Restate each of the lines given below, word for word.

^^^^

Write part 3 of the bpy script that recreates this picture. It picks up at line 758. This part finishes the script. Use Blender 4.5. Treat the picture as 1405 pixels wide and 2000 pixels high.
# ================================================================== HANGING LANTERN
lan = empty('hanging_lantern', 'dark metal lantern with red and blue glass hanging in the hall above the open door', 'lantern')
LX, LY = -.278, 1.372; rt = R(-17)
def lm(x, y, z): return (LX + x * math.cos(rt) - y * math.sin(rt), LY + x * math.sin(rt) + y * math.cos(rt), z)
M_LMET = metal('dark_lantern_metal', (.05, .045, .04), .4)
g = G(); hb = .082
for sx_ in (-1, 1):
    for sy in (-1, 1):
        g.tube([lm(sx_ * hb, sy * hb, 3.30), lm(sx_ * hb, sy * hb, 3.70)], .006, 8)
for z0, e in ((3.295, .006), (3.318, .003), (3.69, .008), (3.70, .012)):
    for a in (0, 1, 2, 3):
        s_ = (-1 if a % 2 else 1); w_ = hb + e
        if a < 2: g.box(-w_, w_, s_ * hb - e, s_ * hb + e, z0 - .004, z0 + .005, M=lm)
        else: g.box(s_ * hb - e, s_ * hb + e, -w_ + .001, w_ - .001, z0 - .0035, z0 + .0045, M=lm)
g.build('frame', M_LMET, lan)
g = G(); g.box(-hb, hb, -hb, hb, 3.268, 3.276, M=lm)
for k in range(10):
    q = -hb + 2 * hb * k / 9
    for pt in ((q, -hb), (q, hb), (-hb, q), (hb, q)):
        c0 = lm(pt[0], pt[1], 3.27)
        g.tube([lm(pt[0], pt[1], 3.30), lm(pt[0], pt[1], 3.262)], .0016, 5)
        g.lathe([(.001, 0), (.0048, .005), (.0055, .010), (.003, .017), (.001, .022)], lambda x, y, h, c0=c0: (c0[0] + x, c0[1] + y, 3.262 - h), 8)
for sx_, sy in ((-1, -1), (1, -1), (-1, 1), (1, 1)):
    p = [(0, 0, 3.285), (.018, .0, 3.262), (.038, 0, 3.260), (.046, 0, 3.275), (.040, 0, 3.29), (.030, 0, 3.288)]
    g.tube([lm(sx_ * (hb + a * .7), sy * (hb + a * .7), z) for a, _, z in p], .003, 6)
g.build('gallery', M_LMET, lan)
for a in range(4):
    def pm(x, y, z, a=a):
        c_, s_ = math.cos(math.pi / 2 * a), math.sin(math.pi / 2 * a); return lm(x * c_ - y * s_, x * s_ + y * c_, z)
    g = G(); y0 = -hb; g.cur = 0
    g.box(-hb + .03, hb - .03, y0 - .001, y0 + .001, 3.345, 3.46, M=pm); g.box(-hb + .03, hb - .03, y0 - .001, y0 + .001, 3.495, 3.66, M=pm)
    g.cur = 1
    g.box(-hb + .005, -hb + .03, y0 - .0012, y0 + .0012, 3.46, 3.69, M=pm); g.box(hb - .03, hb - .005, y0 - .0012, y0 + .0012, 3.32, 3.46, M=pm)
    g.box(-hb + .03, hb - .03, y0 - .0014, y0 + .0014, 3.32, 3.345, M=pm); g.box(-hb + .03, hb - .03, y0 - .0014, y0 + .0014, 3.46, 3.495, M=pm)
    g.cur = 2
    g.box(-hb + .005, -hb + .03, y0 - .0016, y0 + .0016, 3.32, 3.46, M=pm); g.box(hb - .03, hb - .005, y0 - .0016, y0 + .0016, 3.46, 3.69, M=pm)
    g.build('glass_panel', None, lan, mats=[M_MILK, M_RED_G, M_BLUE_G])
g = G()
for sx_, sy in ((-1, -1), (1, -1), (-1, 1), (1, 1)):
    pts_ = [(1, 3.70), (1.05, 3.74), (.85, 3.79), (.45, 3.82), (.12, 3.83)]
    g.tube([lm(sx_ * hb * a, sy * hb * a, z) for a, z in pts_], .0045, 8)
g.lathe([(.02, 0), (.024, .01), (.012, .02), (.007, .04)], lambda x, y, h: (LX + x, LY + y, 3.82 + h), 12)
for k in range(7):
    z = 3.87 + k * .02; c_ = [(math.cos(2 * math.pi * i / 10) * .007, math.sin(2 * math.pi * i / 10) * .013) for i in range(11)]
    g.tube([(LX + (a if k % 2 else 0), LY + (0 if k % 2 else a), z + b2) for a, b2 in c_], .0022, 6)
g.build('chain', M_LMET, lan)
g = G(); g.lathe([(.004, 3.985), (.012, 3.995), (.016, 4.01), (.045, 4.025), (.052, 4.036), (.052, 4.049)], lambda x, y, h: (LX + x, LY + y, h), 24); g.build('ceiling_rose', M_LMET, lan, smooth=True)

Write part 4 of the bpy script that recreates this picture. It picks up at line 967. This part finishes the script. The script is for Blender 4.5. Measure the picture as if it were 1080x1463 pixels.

^^^^

RESPONSE TO THE EXERCISE
Write part 3 of the bpy script that recreates this picture. It picks up at line 758. This part finishes the script. Use Blender 4.5. Treat the picture as 1405 pixels wide and 2000 pixels high.
# ================================================================== HANGING LANTERN
lan = empty('hanging_lantern', 'dark metal lantern with red and blue glass hanging in the hall above the open door', 'lantern')
LX, LY = -.278, 1.372; rt = R(-17)
def lm(x, y, z): return (LX + x * math.cos(rt) - y * math.sin(rt), LY + x * math.sin(rt) + y * math.cos(rt), z)
M_LMET = metal('dark_lantern_metal', (.05, .045, .04), .4)
g = G(); hb = .082
for sx_ in (-1, 1):
    for sy in (-1, 1):
        g.tube([lm(sx_ * hb, sy * hb, 3.30), lm(sx_ * hb, sy * hb, 3.70)], .006, 8)
for z0, e in ((3.295, .006), (3.318, .003), (3.69, .008), (3.70, .012)):
    for a in (0, 1, 2, 3):
        s_ = (-1 if a % 2 else 1); w_ = hb + e
        if a < 2: g.box(-w_, w_, s_ * hb - e, s_ * hb + e, z0 - .004, z0 + .005, M=lm)
        else: g.box(s_ * hb - e, s_ * hb + e, -w_ + .001, w_ - .001, z0 - .0035, z0 + .0045, M=lm)
g.build('frame', M_LMET, lan)
g = G(); g.box(-hb, hb, -hb, hb, 3.268, 3.276, M=lm)
for k in range(10):
    q = -hb + 2 * hb * k / 9
    for pt in ((q, -hb), (q, hb), (-hb, q), (hb, q)):
        c0 = lm(pt[0], pt[1], 3.27)
        g.tube([lm(pt[0], pt[1], 3.30), lm(pt[0], pt[1], 3.262)], .0016, 5)
        g.lathe([(.001, 0), (.0048, .005), (.0055, .010), (.003, .017), (.001, .022)], lambda x, y, h, c0=c0: (c0[0] + x, c0[1] + y, 3.262 - h), 8)
for sx_, sy in ((-1, -1), (1, -1), (-1, 1), (1, 1)):
    p = [(0, 0, 3.285), (.018, .0, 3.262), (.038, 0, 3.260), (.046, 0, 3.275), (.040, 0, 3.29), (.030, 0, 3.288)]
    g.tube([lm(sx_ * (hb + a * .7), sy * (hb + a * .7), z) for a, _, z in p], .003, 6)
g.build('gallery', M_LMET, lan)
for a in range(4):
    def pm(x, y, z, a=a):
        c_, s_ = math.cos(math.pi / 2 * a), math.sin(math.pi / 2 * a); return lm(x * c_ - y * s_, x * s_ + y * c_, z)
    g = G(); y0 = -hb; g.cur = 0
    g.box(-hb + .03, hb - .03, y0 - .001, y0 + .001, 3.345, 3.46, M=pm); g.box(-hb + .03, hb - .03, y0 - .001, y0 + .001, 3.495, 3.66, M=pm)
    g.cur = 1
    g.box(-hb + .005, -hb + .03, y0 - .0012, y0 + .0012, 3.46, 3.69, M=pm); g.box(hb - .03, hb - .005, y0 - .0012, y0 + .0012, 3.32, 3.46, M=pm)
    g.box(-hb + .03, hb - .03, y0 - .0014, y0 + .0014, 3.32, 3.345, M=pm); g.box(-hb + .03, hb - .03, y0 - .0014, y0 + .0014, 3.46, 3.495, M=pm)
    g.cur = 2
    g.box(-hb + .005, -hb + .03, y0 - .0016, y0 + .0016, 3.32, 3.46, M=pm); g.box(hb - .03, hb - .005, y0 - .0016, y0 + .0016, 3.46, 3.69, M=pm)
    g.build('glass_panel', None, lan, mats=[M_MILK, M_RED_G, M_BLUE_G])
g = G()
for sx_, sy in ((-1, -1), (1, -1), (-1, 1), (1, 1)):
    pts_ = [(1, 3.70), (1.05, 3.74), (.85, 3.79), (.45, 3.82), (.12, 3.83)]
    g.tube([lm(sx_ * hb * a, sy * hb * a, z) for a, z in pts_], .0045, 8)
g.lathe([(.02, 0), (.024, .01), (.012, .02), (.007, .04)], lambda x, y, h: (LX + x, LY + y, 3.82 + h), 12)
for k in range(7):
    z = 3.87 + k * .02; c_ = [(math.cos(2 * math.pi * i / 10) * .007, math.sin(2 * math.pi * i / 10) * .013) for i in range(11)]
    g.tube([(LX + (a if k % 2 else 0), LY + (0 if k % 2 else a), z + b2) for a, b2 in c_], .0022, 6)
g.build('chain', M_LMET, lan)
g = G(); g.lathe([(.004, 3.985), (.012, 3.995), (.016, 4.01), (.045, 4.025), (.052, 4.036), (.052, 4.049)], lambda x, y, h: (LX + x, LY + y, h), 24); g.build('ceiling_rose', M_LMET, lan, smooth=True)

Write part 4 of the bpy script that recreates this picture. It picks up at line 967. This part finishes the script. The script is for Blender 4.5. Measure the picture as if it were 1080x1463 pixels.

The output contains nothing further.